Wednesday, April 15, 2015

Be Happy About Your Tax Refund

Every spring, personal finance professionals switch from chiding us about filing our taxes on time to chiding us about getting refunds. To get a tax refund is proof that we overwithhold, they say. It's proof that we can't manage our finances properly. Worse, receiving a tax refund is proof that we taxpayers are childish, incapable of saving unless Big Brother holds our money for us and only gives it back once a year, without paying any interest.

I don't think so. Federal law has allowed the IRS to behave over the years in a terrifying manner. It has seized people's property, shut down their businesses, hauled them into court, and even sent them to prison over unpaid taxes. What people fear most about the IRS is owing money. They may specifically fear an audit, but more generally, the fear is that they'll come up short on April 15 and not have any ready cash to pay what they owe. Then they'll owe interest and penalties, both of which mount up very quickly. Once a taxpayer gets into tax debt, it often takes years to clear the account.
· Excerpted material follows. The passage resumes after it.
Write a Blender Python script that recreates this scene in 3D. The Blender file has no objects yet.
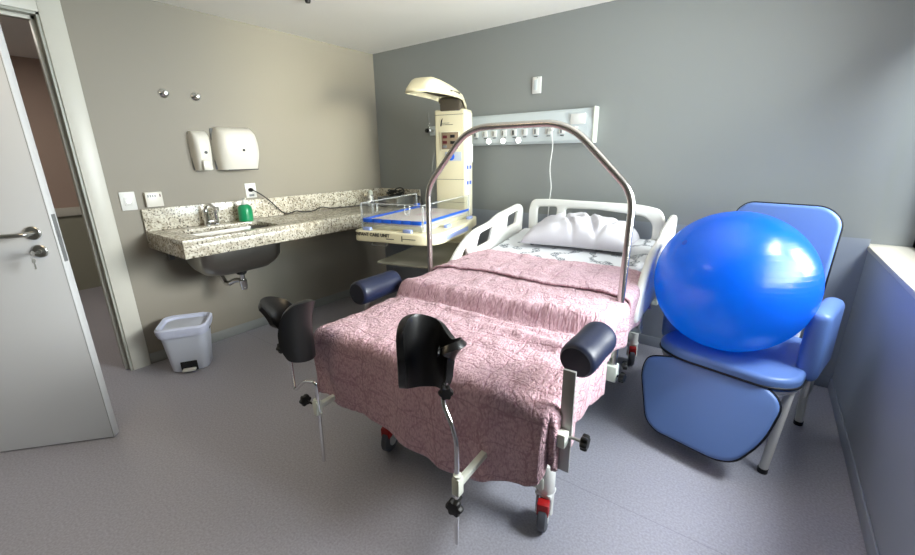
import bpy, bmesh, math, random
from mathutils import Vector, Matrix, noise
from math import pi, sin, cos, radians
random.seed(7)
S = bpy.context.scene
COL = S.collection
H = 2.293
W = 3.72

# ------------------------------------------------------------------ materials
def lin(c):
    return tuple(((x/255)/12.92 if x/255 <= .04045 else (((x/255)+.055)/1.055)**2.4) for x in c)
def new_mat(name):
    m = bpy.data.materials.new(name); m.use_nodes = True
    return m, m.node_tree, m.node_tree.nodes['Principled BSDF']
def mat(name, rgb, rough=.5, metal=0, spec=.5, noise_amt=0.0, nscale=20, bump=0, bscale=200, coat=0, trans=0, ior=1.45, emit=None, estr=0, alpha=None, bdist=.001, sss=0):
    m, nt, p = new_mat(name)
    c = lin(rgb)
    p.inputs['Base Color'].default_value = (*c, 1)
    p.inputs['Roughness'].default_value = rough
    p.inputs['Metallic'].default_value = metal
    p.inputs['Specular IOR Level'].default_value = spec
    p.inputs['Coat Weight'].default_value = coat
    p.inputs['Coat Roughness'].default_value = .12
    p.inputs['Transmission Weight'].default_value = trans
    p.inputs['IOR'].default_value = ior
    if emit:
        p.inputs['Emission Color'].default_value = (*lin(emit), 1); p.inputs['Emission Strength'].default_value = estr
    tc = nt.nodes.new('ShaderNodeTexCoord')
    if noise_amt:
        n = nt.nodes.new('ShaderNodeTexNoise'); n.inputs['Scale'].default_value = nscale; n.inputs['Detail'].default_value = 4
        nt.links.new(tc.outputs['Object'], n.inputs['Vector'])
        mx = nt.nodes.new('ShaderNodeMix'); mx.data_type = 'RGBA'
        mx.inputs['A'].default_value = (*[x*(1-noise_amt) for x in c], 1); mx.inputs['B'].default_value = (*[min(1, x*(1+noise_amt)) for x in c], 1)
        nt.links.new(n.outputs['Fac'], mx.inputs['Factor']); nt.links.new(mx.outputs['Result'], p.inputs['Base Color'])
    if bump:
        n = nt.nodes.new('ShaderNodeTexNoise'); n.inputs['Scale'].default_value = bscale; n.inputs['Detail'].default_value = 3
        nt.links.new(tc.outputs['Object'], n.inputs['Vector'])
        b = nt.nodes.new('ShaderNodeBump'); b.inputs['Strength'].default_value = bump; b.inputs['Distance'].default_value = bdist
        nt.links.new(n.outputs['Fac'], b.inputs['Height']); nt.links.new(b.outputs['Normal'], p.inputs['Normal'])
    return m

def glass_mat(name, tint=(1, 1, 1), gloss=.08, rough=.03):
    m = bpy.data.materials.new(name); m.use_nodes = True; nt = m.node_tree; nt.nodes.clear()
    o = nt.nodes.new('ShaderNodeOutputMaterial'); t = nt.nodes.new('ShaderNodeBsdfTransparent'); g = nt.nodes.new('ShaderNodeBsdfGlossy')
    t.inputs['Color'].default_value = (*tint, 1); g.inputs['Roughness'].default_value = rough
    mx = nt.nodes.new('ShaderNodeMixShader'); f = nt.nodes.new('ShaderNodeLayerWeight'); f.inputs['Blend'].default_value = .5
    pw_ = nt.nodes.new('ShaderNodeMath'); pw_.operation = 'POWER'; pw_.inputs[1].default_value = 4; nt.links.new(f.outputs['Facing'], pw_.inputs[0])
    pm_ = nt.nodes.new('ShaderNodeMath'); pm_.operation = 'MULTIPLY'; pm_.inputs[1].default_value = .5; nt.links.new(pw_.outputs[0], pm_.inputs[0])
    ad = nt.nodes.new('ShaderNodeMath'); ad.operation = 'ADD'; ad.inputs[1].default_value = gloss
    nt.links.new(pm_.outputs[0], ad.inputs[0]); nt.links.new(ad.outputs[0], mx.inputs[0])
    nt.links.new(t.outputs[0], mx.inputs[1]); nt.links.new(g.outputs[0], mx.inputs[2]); nt.links.new(mx.outputs[0], o.inputs[0])
    return m

M = {}
M['paint'] = mat('wall_paint', (143, 146, 144), .55, noise_amt=.012, nscale=2.5, bump=.15, bscale=260, bdist=.0004)
M['paint_warmlit'] = mat('wall_paint_warmlit', (146, 140, 128), .55, noise_amt=.012, nscale=2.5, bump=.15, bscale=260, bdist=.0004)  # same paint as the other walls, with the left wall's warm light painted in
M['vinyl_wall'] = mat('wall_vinyl_lower', (150, 156, 166), .42, noise_amt=.015, nscale=3)
M['ceiling'] = mat('ceiling_paint', (242, 240, 234), .8, noise_amt=.01, nscale=2)
M['trimwhite'] = mat('door_trim_paint', (212, 210, 200), .35, noise_amt=.01)
M['jamb'] = mat('door_jamb', (176, 178, 168), .4)
M['doorwhite'] = mat('door_laminate', (214, 216, 218), .35, noise_amt=.01, nscale=3)
M['pink_wall'] = mat('corridor_pink', (186, 164, 152), .7)
M['green_wall'] = mat('corridor_lower', (160, 160, 144), .6)
M['steel'] = mat('brushed_steel', (190, 190, 186), .28, 1)
M['steeldark'] = mat('basin_steel', (158, 156, 150), .3, 1, bump=.1, bscale=300)
M['greysteel'] = mat('satin_grey_metal', (170, 170, 168), .4, .5)
M['chrome'] = mat('chrome', (226, 226, 226), .1, 1)
M['hoopmetal'] = mat('hoop_brushed_metal', (196, 192, 188), .27, 1)
M['dispenser'] = mat('dispenser_plastic', (226, 222, 212), .32, coat=.2)
M['plastic'] = mat('white_plastic', (228, 228, 224), .35)
M['railwhite'] = mat('bed_rail_plastic', (230, 229, 224), .32, coat=.15)
M['greyplastic'] = mat('grey_plastic', (120, 122, 124), .4)
M['dark'] = mat('dark_plastic', (28, 28, 30), .4)
M['black'] = mat('black_rubber', (18, 18, 19), .45)
M['pad'] = mat('black_moulded_pad', (13, 13, 14), .36, coat=.15, bump=.06, bscale=150)
M['navy'] = mat('navy_vinyl', (26, 33, 58), .42, bump=.15, bscale=120, bdist=.0015)
M['navyend'] = mat('navy_vinyl_end', (22, 26, 42), .5)
M['bluevinyl'] = mat('blue_vinyl', (100, 130, 188), .38, bump=.08, bscale=60, bdist=.002, noise_amt=.03, nscale=6)
M['piping'] = mat('black_piping', (12, 14, 22), .45)
M['cream'] = mat('cream_enamel', (226, 217, 184), .38, noise_amt=.01)
M['creamlight'] = mat('cream_side', (232, 226, 200), .4)
M['blue'] = mat('blue_strip', (28, 88, 200), .4)
M['clip'] = mat('pale_blue_clip', (150, 165, 215), .4)
M['matt'] = mat('infant_mattress', (236, 226, 224), .6, noise_amt=.02, nscale=18)
M['acrylic'] = glass_mat('clear_acrylic', (.95, .96, .955), .09)
M['tray'] = mat('smoky_shelf', (172, 168, 150), .3)
M['tray'].node_tree.nodes['Principled BSDF'].inputs['Alpha'].default_value = .55
M['palepanel'] = mat('pale_panel', (188, 196, 206), .4)
M['acrylic_edge'] = mat('acrylic_edge', (226, 232, 232), .15)
M['acrylic_edge'].node_tree.nodes['Principled BSDF'].inputs['Alpha'].default_value = .28
M['winglass'] = glass_mat('window_glass', (.95, .97, .98), .02)
M['alu'] = mat('dark_aluminium', (46, 50, 54), .4, .6)
M['sheetplain'] = mat('pillow_cotton', (208, 206, 212), .85, bump=.25, bscale=14, bdist=.004)
M['bin'] = mat('bin_plastic', (206, 212, 226), .35)
M['liner'] = mat('bin_liner', (206, 212, 234), .38, bump=.5, bscale=30, bdist=.004)
M['red'] = mat('red_pedal', (170, 26, 26), .4)
M['green'] = mat('green_soap', (20, 142, 92), .3, coat=.3)
M['wheelgrey'] = mat('wheel_grey', (92, 94, 100), .5)
M['lampglow'] = mat('lamp_glow', (255, 250, 245), .4, emit=(255, 250, 245), estr=6)
M['headwall'] = mat('headwall_enamel', (206, 214, 216), .4)
M['offwhite'] = mat('offwhite_cap', (222, 226, 214), .4)
M['sil'] = mat('stone_sill', (196, 190, 176), .3)
M['maroon'] = mat('maroon', (92, 34, 40), .4)
M['ink'] = mat('ink', (40, 40, 44), .6)
M['tan'] = mat('heater_metal', (96, 88, 76), .5, .4)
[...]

A letter from the IRS is scarier than a cease-and-desist letter from a lawyer threatening a lawsuit. Those at least are clear about what the perceived offense is and how to stop further action. The IRS often sends letters people don't even understand, demanding money according to tax schedules the taxpayers never used, about taxes filed years in the past. The IRS also has a well-deserved reputation for bullying taxpayers over very small dollar amounts, in order to terrify the rest of us. It works.

How do taxpayers protect themselves from the threat the IRS represents? We overwithhold. It's a simple yet winning strategy. Maybe when banks were paying 5% interest on savings accounts, we might have been tempted to underwithhold and just pay up on tax day. But that strategy doesn't help us sleep at night, and banks these days don't pay interest worth talking about.

Laughably, several of the articles I've read that sanctimoniously say we're fools to get refunds also say that we should have put that refund money, month by month, into the stock market and made a killing. Right. We also could have lost it all. This is not brilliant advice, and it's not even a sane comparison. Comparing a speculative, uninsured stock investment to the dependability of receiving a tax refund from our stable federal government is nuts.   

There's also the little matter that Congress changes tax rules every year, but drags its heels and often does it on the last day of December. How are taxpayers to plan in January for not-yet-enacted new tax rules? We can't.

Overwithholding gives the government free use of our money, the critics say. But we the people are the government, so we're saving ourselves the interest the government would have to pay to borrow the money we're lending it for free. Our patriotic gesture, in fact. Meanwhile, we're also arranging for forced savings that can result in a large chunk of cash that we'd never see in one place otherwise. Could we obtain that chunk of cash by mere savings? Not easily, because there are so many daily demands on our money.

By overwithholding, we create a happy tax time scenario: We're getting a refund! Hurray!

The financial critics should lay off.